** start Supplied records **

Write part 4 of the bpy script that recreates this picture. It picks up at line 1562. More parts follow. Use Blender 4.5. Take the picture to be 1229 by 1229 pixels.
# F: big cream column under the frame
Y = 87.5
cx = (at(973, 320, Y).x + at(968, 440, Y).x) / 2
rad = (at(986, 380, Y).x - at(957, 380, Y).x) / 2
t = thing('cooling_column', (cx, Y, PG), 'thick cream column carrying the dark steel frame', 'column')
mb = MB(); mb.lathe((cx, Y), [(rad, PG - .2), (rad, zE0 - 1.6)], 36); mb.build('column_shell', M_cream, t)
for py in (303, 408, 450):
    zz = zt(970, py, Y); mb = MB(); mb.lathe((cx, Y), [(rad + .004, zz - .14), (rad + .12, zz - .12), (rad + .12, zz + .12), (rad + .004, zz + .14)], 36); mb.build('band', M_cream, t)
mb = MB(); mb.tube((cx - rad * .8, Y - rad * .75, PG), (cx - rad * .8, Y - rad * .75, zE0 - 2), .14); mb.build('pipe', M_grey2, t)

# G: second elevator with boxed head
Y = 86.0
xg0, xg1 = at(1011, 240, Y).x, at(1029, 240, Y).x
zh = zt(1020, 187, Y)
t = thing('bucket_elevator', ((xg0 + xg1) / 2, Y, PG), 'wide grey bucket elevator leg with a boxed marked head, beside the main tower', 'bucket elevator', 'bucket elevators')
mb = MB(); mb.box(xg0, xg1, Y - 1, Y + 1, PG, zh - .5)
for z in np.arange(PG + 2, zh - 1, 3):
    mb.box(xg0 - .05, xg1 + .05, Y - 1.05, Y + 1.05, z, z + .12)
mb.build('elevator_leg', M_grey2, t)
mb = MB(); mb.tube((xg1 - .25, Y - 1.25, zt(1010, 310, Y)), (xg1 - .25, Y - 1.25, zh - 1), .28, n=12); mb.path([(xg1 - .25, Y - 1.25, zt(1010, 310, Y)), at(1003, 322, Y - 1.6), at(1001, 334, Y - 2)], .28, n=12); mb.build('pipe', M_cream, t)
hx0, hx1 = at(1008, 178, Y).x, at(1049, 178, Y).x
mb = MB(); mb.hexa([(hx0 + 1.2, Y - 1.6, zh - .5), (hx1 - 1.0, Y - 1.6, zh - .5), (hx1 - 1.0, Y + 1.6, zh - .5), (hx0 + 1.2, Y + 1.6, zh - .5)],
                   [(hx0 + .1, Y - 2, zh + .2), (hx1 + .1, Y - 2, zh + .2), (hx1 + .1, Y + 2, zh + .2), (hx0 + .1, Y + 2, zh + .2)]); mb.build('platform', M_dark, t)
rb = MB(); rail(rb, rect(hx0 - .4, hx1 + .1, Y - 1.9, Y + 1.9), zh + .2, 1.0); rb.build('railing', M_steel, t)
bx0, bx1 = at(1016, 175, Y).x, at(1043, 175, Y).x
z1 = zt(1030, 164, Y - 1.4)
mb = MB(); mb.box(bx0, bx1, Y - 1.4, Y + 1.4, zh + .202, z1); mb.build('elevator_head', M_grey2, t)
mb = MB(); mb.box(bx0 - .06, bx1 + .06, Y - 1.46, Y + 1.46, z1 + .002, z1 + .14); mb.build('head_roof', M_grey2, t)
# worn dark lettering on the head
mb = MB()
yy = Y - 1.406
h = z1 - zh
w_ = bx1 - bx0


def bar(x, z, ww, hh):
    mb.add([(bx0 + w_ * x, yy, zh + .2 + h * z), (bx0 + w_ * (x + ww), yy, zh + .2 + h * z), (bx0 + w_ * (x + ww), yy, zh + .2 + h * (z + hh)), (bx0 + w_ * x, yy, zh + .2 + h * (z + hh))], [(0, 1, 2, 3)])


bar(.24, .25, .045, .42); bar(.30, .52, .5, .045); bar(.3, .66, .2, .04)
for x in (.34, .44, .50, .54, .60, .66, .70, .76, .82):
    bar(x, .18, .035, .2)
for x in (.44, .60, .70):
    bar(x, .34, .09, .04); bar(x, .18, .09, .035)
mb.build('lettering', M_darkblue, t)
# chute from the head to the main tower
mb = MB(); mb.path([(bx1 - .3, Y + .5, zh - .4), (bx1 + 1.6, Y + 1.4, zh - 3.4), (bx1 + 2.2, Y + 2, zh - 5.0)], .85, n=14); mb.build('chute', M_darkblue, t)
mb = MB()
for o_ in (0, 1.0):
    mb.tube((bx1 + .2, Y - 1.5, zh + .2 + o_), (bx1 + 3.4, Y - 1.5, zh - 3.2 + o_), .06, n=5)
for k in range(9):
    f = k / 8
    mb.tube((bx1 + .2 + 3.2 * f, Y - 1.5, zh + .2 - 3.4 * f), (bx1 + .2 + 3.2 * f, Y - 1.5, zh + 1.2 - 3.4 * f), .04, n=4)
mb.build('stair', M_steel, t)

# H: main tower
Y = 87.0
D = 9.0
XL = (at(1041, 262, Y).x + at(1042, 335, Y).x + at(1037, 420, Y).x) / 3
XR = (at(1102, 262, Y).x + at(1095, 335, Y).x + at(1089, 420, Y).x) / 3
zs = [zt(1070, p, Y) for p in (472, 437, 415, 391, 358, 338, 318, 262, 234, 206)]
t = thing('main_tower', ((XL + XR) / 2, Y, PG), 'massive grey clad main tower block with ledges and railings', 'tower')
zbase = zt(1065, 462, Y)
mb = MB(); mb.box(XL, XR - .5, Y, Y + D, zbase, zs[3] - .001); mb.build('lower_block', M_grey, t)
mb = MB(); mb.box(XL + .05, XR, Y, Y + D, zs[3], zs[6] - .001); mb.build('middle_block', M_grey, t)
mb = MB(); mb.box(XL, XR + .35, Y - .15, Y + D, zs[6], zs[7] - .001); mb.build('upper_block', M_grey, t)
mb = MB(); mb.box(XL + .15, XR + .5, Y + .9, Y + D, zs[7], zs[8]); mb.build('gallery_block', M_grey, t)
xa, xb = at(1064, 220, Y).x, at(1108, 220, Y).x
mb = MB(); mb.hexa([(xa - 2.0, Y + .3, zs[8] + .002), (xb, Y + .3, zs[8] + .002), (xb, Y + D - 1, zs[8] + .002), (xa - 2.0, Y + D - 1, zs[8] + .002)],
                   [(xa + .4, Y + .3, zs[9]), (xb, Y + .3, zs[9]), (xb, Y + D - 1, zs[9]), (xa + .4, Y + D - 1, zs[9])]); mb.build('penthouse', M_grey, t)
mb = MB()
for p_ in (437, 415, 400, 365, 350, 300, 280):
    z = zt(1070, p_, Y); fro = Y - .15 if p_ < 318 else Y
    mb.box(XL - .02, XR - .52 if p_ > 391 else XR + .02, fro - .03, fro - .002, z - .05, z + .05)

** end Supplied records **
** start Supplied records **

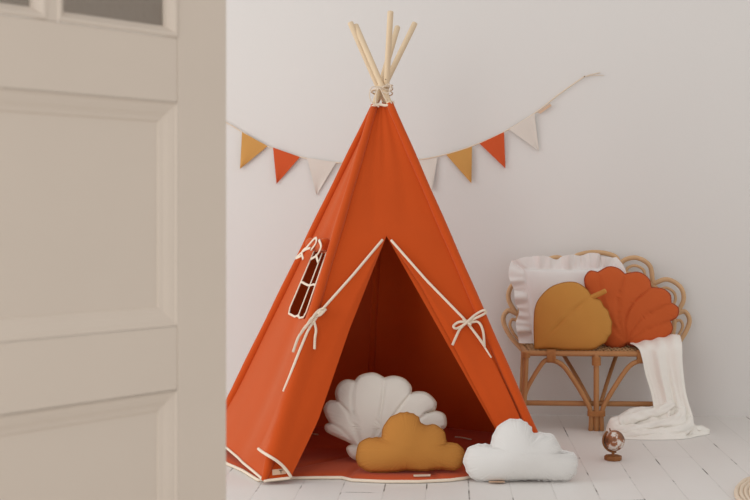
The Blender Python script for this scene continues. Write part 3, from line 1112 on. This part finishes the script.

** end Supplied records **

Stated goal —
Identify each line in the entries with the word "from" and copy it.

Output for this task —
# chute from the head to the main tower
The Blender Python script for this scene continues. Write part 3, from line 1112 on. This part finishes the script.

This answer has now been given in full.